# Instructions to follow:
The records below are to be quoted in full; please keep every word exact.

(Stored records)
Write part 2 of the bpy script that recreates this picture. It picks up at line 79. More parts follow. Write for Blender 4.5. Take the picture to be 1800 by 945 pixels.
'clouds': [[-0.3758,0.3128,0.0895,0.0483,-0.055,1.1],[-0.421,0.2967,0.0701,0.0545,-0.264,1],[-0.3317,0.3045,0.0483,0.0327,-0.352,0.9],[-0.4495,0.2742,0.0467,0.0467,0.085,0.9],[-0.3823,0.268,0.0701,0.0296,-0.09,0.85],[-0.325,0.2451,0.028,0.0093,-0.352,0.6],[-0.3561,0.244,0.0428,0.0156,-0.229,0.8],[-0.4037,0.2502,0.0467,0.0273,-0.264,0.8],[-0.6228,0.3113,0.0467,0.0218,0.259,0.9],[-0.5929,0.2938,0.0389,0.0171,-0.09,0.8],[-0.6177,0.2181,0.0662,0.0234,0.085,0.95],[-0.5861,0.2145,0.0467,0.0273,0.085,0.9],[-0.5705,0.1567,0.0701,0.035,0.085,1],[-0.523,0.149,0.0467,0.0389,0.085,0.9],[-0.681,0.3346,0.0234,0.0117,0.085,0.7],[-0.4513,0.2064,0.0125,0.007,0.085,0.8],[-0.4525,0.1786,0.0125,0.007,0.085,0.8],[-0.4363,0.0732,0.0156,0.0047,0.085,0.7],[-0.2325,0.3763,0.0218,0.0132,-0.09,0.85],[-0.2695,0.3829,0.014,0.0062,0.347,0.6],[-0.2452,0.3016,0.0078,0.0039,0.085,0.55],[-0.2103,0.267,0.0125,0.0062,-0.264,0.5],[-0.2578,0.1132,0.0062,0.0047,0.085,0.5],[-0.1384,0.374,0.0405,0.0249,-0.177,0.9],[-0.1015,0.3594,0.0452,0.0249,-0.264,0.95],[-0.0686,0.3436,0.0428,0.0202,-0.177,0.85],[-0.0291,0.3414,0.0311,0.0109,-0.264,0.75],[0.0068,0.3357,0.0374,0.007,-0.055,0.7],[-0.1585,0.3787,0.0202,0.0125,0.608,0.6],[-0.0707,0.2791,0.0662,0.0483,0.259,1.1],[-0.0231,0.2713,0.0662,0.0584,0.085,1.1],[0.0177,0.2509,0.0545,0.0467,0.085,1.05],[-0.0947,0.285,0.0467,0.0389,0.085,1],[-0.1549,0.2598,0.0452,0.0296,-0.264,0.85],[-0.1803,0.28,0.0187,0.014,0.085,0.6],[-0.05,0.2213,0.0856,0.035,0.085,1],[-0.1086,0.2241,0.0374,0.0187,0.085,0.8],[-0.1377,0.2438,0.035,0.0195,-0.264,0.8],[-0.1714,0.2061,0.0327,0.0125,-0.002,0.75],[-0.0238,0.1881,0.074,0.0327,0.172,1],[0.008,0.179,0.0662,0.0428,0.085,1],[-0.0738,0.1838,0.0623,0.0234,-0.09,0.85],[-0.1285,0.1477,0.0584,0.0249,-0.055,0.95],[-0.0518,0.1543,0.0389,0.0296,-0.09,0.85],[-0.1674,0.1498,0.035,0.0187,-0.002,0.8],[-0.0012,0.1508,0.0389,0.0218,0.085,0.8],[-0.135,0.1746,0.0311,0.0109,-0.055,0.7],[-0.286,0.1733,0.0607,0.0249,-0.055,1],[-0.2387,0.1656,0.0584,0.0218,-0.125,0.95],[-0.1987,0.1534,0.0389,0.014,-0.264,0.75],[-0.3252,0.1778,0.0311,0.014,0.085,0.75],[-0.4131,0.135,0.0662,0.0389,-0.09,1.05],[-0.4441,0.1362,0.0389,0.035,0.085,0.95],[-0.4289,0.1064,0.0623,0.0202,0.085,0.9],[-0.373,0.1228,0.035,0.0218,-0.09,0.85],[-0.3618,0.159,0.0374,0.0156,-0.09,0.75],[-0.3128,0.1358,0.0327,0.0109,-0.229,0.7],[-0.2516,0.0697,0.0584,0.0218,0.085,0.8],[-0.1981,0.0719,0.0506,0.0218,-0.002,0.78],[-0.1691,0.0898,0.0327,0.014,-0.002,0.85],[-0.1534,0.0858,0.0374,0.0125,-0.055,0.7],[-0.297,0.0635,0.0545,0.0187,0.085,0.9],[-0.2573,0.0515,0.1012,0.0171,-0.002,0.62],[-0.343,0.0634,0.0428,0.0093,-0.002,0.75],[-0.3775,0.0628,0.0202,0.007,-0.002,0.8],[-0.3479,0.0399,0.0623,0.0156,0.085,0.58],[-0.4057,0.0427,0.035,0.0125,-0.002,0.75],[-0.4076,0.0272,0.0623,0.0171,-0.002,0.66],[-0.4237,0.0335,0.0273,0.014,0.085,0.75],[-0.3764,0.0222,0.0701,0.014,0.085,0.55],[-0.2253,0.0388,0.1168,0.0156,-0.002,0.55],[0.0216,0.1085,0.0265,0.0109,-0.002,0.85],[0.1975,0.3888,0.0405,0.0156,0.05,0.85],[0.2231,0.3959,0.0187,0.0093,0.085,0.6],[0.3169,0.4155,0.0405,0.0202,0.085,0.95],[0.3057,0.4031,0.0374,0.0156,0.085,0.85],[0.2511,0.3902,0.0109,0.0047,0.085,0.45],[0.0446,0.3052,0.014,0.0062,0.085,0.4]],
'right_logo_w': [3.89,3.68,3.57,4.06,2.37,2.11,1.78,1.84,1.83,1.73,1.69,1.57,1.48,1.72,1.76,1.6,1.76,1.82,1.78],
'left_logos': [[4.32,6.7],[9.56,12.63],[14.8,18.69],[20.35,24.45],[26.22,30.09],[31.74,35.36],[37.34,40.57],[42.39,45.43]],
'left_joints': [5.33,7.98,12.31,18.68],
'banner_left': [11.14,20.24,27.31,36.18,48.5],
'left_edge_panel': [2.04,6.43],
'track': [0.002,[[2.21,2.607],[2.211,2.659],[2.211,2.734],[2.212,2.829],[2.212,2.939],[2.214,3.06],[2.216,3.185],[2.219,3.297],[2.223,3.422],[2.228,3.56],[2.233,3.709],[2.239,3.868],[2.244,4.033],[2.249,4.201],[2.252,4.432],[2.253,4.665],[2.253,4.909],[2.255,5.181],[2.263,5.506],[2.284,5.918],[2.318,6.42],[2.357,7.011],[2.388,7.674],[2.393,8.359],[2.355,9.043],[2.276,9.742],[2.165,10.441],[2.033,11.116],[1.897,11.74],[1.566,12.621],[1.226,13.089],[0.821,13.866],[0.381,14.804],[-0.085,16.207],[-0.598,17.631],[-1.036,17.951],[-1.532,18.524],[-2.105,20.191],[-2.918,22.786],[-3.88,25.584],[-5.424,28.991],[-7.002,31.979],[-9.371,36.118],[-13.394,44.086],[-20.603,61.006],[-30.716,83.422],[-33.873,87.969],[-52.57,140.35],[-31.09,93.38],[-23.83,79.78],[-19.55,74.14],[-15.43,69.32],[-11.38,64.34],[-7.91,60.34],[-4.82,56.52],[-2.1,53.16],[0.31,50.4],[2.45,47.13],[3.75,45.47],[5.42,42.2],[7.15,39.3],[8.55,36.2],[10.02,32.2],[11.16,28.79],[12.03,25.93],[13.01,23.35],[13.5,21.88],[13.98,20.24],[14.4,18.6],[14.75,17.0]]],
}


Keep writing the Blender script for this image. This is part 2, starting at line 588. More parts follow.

# Written solution:
Write part 2 of the bpy script that recreates this picture. It picks up at line 79. More parts follow. Write for Blender 4.5. Take the picture to be 1800 by 945 pixels.
'clouds': [[-0.3758,0.3128,0.0895,0.0483,-0.055,1.1],[-0.421,0.2967,0.0701,0.0545,-0.264,1],[-0.3317,0.3045,0.0483,0.0327,-0.352,0.9],[-0.4495,0.2742,0.0467,0.0467,0.085,0.9],[-0.3823,0.268,0.0701,0.0296,-0.09,0.85],[-0.325,0.2451,0.028,0.0093,-0.352,0.6],[-0.3561,0.244,0.0428,0.0156,-0.229,0.8],[-0.4037,0.2502,0.0467,0.0273,-0.264,0.8],[-0.6228,0.3113,0.0467,0.0218,0.259,0.9],[-0.5929,0.2938,0.0389,0.0171,-0.09,0.8],[-0.6177,0.2181,0.0662,0.0234,0.085,0.95],[-0.5861,0.2145,0.0467,0.0273,0.085,0.9],[-0.5705,0.1567,0.0701,0.035,0.085,1],[-0.523,0.149,0.0467,0.0389,0.085,0.9],[-0.681,0.3346,0.0234,0.0117,0.085,0.7],[-0.4513,0.2064,0.0125,0.007,0.085,0.8],[-0.4525,0.1786,0.0125,0.007,0.085,0.8],[-0.4363,0.0732,0.0156,0.0047,0.085,0.7],[-0.2325,0.3763,0.0218,0.0132,-0.09,0.85],[-0.2695,0.3829,0.014,0.0062,0.347,0.6],[-0.2452,0.3016,0.0078,0.0039,0.085,0.55],[-0.2103,0.267,0.0125,0.0062,-0.264,0.5],[-0.2578,0.1132,0.0062,0.0047,0.085,0.5],[-0.1384,0.374,0.0405,0.0249,-0.177,0.9],[-0.1015,0.3594,0.0452,0.0249,-0.264,0.95],[-0.0686,0.3436,0.0428,0.0202,-0.177,0.85],[-0.0291,0.3414,0.0311,0.0109,-0.264,0.75],[0.0068,0.3357,0.0374,0.007,-0.055,0.7],[-0.1585,0.3787,0.0202,0.0125,0.608,0.6],[-0.0707,0.2791,0.0662,0.0483,0.259,1.1],[-0.0231,0.2713,0.0662,0.0584,0.085,1.1],[0.0177,0.2509,0.0545,0.0467,0.085,1.05],[-0.0947,0.285,0.0467,0.0389,0.085,1],[-0.1549,0.2598,0.0452,0.0296,-0.264,0.85],[-0.1803,0.28,0.0187,0.014,0.085,0.6],[-0.05,0.2213,0.0856,0.035,0.085,1],[-0.1086,0.2241,0.0374,0.0187,0.085,0.8],[-0.1377,0.2438,0.035,0.0195,-0.264,0.8],[-0.1714,0.2061,0.0327,0.0125,-0.002,0.75],[-0.0238,0.1881,0.074,0.0327,0.172,1],[0.008,0.179,0.0662,0.0428,0.085,1],[-0.0738,0.1838,0.0623,0.0234,-0.09,0.85],[-0.1285,0.1477,0.0584,0.0249,-0.055,0.95],[-0.0518,0.1543,0.0389,0.0296,-0.09,0.85],[-0.1674,0.1498,0.035,0.0187,-0.002,0.8],[-0.0012,0.1508,0.0389,0.0218,0.085,0.8],[-0.135,0.1746,0.0311,0.0109,-0.055,0.7],[-0.286,0.1733,0.0607,0.0249,-0.055,1],[-0.2387,0.1656,0.0584,0.0218,-0.125,0.95],[-0.1987,0.1534,0.0389,0.014,-0.264,0.75],[-0.3252,0.1778,0.0311,0.014,0.085,0.75],[-0.4131,0.135,0.0662,0.0389,-0.09,1.05],[-0.4441,0.1362,0.0389,0.035,0.085,0.95],[-0.4289,0.1064,0.0623,0.0202,0.085,0.9],[-0.373,0.1228,0.035,0.0218,-0.09,0.85],[-0.3618,0.159,0.0374,0.0156,-0.09,0.75],[-0.3128,0.1358,0.0327,0.0109,-0.229,0.7],[-0.2516,0.0697,0.0584,0.0218,0.085,0.8],[-0.1981,0.0719,0.0506,0.0218,-0.002,0.78],[-0.1691,0.0898,0.0327,0.014,-0.002,0.85],[-0.1534,0.0858,0.0374,0.0125,-0.055,0.7],[-0.297,0.0635,0.0545,0.0187,0.085,0.9],[-0.2573,0.0515,0.1012,0.0171,-0.002,0.62],[-0.343,0.0634,0.0428,0.0093,-0.002,0.75],[-0.3775,0.0628,0.0202,0.007,-0.002,0.8],[-0.3479,0.0399,0.0623,0.0156,0.085,0.58],[-0.4057,0.0427,0.035,0.0125,-0.002,0.75],[-0.4076,0.0272,0.0623,0.0171,-0.002,0.66],[-0.4237,0.0335,0.0273,0.014,0.085,0.75],[-0.3764,0.0222,0.0701,0.014,0.085,0.55],[-0.2253,0.0388,0.1168,0.0156,-0.002,0.55],[0.0216,0.1085,0.0265,0.0109,-0.002,0.85],[0.1975,0.3888,0.0405,0.0156,0.05,0.85],[0.2231,0.3959,0.0187,0.0093,0.085,0.6],[0.3169,0.4155,0.0405,0.0202,0.085,0.95],[0.3057,0.4031,0.0374,0.0156,0.085,0.85],[0.2511,0.3902,0.0109,0.0047,0.085,0.45],[0.0446,0.3052,0.014,0.0062,0.085,0.4]],
'right_logo_w': [3.89,3.68,3.57,4.06,2.37,2.11,1.78,1.84,1.83,1.73,1.69,1.57,1.48,1.72,1.76,1.6,1.76,1.82,1.78],
'left_logos': [[4.32,6.7],[9.56,12.63],[14.8,18.69],[20.35,24.45],[26.22,30.09],[31.74,35.36],[37.34,40.57],[42.39,45.43]],
'left_joints': [5.33,7.98,12.31,18.68],
'banner_left': [11.14,20.24,27.31,36.18,48.5],
'left_edge_panel': [2.04,6.43],
'track': [0.002,[[2.21,2.607],[2.211,2.659],[2.211,2.734],[2.212,2.829],[2.212,2.939],[2.214,3.06],[2.216,3.185],[2.219,3.297],[2.223,3.422],[2.228,3.56],[2.233,3.709],[2.239,3.868],[2.244,4.033],[2.249,4.201],[2.252,4.432],[2.253,4.665],[2.253,4.909],[2.255,5.181],[2.263,5.506],[2.284,5.918],[2.318,6.42],[2.357,7.011],[2.388,7.674],[2.393,8.359],[2.355,9.043],[2.276,9.742],[2.165,10.441],[2.033,11.116],[1.897,11.74],[1.566,12.621],[1.226,13.089],[0.821,13.866],[0.381,14.804],[-0.085,16.207],[-0.598,17.631],[-1.036,17.951],[-1.532,18.524],[-2.105,20.191],[-2.918,22.786],[-3.88,25.584],[-5.424,28.991],[-7.002,31.979],[-9.371,36.118],[-13.394,44.086],[-20.603,61.006],[-30.716,83.422],[-33.873,87.969],[-52.57,140.35],[-31.09,93.38],[-23.83,79.78],[-19.55,74.14],[-15.43,69.32],[-11.38,64.34],[-7.91,60.34],[-4.82,56.52],[-2.1,53.16],[0.31,50.4],[2.45,47.13],[3.75,45.47],[5.42,42.2],[7.15,39.3],[8.55,36.2],[10.02,32.2],[11.16,28.79],[12.03,25.93],[13.01,23.35],[13.5,21.88],[13.98,20.24],[14.4,18.6],[14.75,17.0]]],
}


Keep writing the Blender script for this image. This is part 2, starting at line 588. More parts follow.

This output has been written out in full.